Kolejny dzień będzie bardzo podobny. Ciemne chmury, deszcz i burze nie znikną również w piątek. Tym razem zagrzmi przede wszystkim na południowym wschodzie, lokalnie może też padać grad, a podmuchy wiatru osiągać do 65 km/h.
Na termometrach pojawią się podobne wartości: do 27 stopni w centrum oraz do 29 na południowym wschodzie. Wciąż najchłodniejszym rejonem kraju będzie Wybrzeże, gdzie w ciągu dnia można liczyć maksymalnie na 20-22 st. C.
Weekend również nie zachwyci
Jeśli ktoś liczył na to, że pod koniec tygodnia pogoda się poprawi, czeka go rozczarowanie. Weekend upłynie pod znakiem dalszego zachmurzenia, przelotnego deszczu oraz lokalnych burz, czyli będzie bardzo podobny do wcześniejszych dni.
Pierwsza połowa weekendu nie zachwyci pogodą, szczególnie na wschodzie i południu. Tam miejscami nadejdą burze z gradem oraz wiatrem, porywach dochodzących do 65 km/h.
Sobota będzie dość ciepła, zwłaszcza na południowym wschodzie, gdzie będzie 28 stopni.
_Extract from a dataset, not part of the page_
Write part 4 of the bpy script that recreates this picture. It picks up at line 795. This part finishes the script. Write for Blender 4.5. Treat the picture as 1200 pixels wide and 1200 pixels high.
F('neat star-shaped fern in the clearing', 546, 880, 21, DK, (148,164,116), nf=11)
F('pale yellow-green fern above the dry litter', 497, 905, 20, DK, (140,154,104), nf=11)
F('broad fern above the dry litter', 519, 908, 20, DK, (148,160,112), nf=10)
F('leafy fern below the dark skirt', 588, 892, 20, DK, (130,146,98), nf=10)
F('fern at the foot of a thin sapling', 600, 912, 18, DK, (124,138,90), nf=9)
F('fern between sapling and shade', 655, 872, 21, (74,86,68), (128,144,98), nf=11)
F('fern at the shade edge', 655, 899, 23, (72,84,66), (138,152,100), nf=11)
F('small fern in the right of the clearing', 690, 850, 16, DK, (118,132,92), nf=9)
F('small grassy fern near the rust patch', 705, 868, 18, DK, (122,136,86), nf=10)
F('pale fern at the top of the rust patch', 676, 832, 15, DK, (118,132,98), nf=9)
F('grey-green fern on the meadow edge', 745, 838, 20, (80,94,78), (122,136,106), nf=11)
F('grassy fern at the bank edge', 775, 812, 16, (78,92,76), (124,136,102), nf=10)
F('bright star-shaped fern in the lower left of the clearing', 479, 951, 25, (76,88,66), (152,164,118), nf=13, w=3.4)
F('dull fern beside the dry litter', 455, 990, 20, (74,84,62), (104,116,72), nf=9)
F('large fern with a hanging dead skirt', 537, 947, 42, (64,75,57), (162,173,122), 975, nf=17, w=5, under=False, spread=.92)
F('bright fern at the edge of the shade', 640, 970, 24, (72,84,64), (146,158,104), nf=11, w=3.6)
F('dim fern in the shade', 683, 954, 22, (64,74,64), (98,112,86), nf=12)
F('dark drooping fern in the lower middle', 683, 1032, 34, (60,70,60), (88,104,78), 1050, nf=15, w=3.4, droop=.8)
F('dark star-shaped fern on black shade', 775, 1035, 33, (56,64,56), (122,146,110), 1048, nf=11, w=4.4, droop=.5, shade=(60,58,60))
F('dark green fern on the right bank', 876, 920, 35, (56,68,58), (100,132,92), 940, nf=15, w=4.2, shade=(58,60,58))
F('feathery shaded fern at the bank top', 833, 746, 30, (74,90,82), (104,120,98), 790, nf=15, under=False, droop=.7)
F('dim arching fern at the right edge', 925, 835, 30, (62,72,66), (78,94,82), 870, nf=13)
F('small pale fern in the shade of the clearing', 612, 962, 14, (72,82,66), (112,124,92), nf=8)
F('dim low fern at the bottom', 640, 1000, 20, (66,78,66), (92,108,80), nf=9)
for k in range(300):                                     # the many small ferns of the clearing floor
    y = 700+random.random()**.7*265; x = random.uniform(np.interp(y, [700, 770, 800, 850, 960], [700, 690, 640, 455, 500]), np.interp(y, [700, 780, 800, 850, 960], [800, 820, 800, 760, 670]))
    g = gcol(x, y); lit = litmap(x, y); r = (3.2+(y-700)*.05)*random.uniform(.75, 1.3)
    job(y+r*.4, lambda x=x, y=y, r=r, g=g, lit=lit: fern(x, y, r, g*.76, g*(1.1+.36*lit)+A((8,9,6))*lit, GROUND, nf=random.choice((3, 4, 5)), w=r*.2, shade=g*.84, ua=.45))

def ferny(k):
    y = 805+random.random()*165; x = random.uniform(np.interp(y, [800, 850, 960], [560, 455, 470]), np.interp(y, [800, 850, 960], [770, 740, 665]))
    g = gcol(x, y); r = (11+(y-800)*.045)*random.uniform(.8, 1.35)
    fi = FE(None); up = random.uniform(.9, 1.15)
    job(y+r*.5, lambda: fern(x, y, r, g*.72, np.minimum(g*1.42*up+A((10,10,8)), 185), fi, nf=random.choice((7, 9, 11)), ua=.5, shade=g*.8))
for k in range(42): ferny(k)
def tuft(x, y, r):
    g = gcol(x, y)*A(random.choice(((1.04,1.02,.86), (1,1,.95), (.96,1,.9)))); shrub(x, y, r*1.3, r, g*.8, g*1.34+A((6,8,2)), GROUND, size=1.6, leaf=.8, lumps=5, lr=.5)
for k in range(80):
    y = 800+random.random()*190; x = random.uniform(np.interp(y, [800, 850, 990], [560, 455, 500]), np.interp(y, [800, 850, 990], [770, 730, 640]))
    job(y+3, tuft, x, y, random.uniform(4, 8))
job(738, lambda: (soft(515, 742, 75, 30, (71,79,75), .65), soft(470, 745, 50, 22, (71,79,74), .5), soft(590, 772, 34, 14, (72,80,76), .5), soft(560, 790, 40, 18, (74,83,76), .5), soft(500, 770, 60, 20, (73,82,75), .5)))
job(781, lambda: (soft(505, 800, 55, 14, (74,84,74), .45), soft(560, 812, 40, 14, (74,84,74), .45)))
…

Tak jak wcześniej, najchłodniej będzie nad morzem: około 20 stopni, a na północnym zachodzie do 22 st. C.
Niedziela nie będzie lepsza. W wielu miejscach będzie padać przelotny deszcz, a burze z lokalnym gradem oraz wiatrem do 65 km/h wrócą na południowy wschód Polski.
Temperatury nie zmienią się zbytnio i wyniosą od 19-20 stopni na Wybrzeżu do 27 stopni Celsjusza na południowym wschodzie.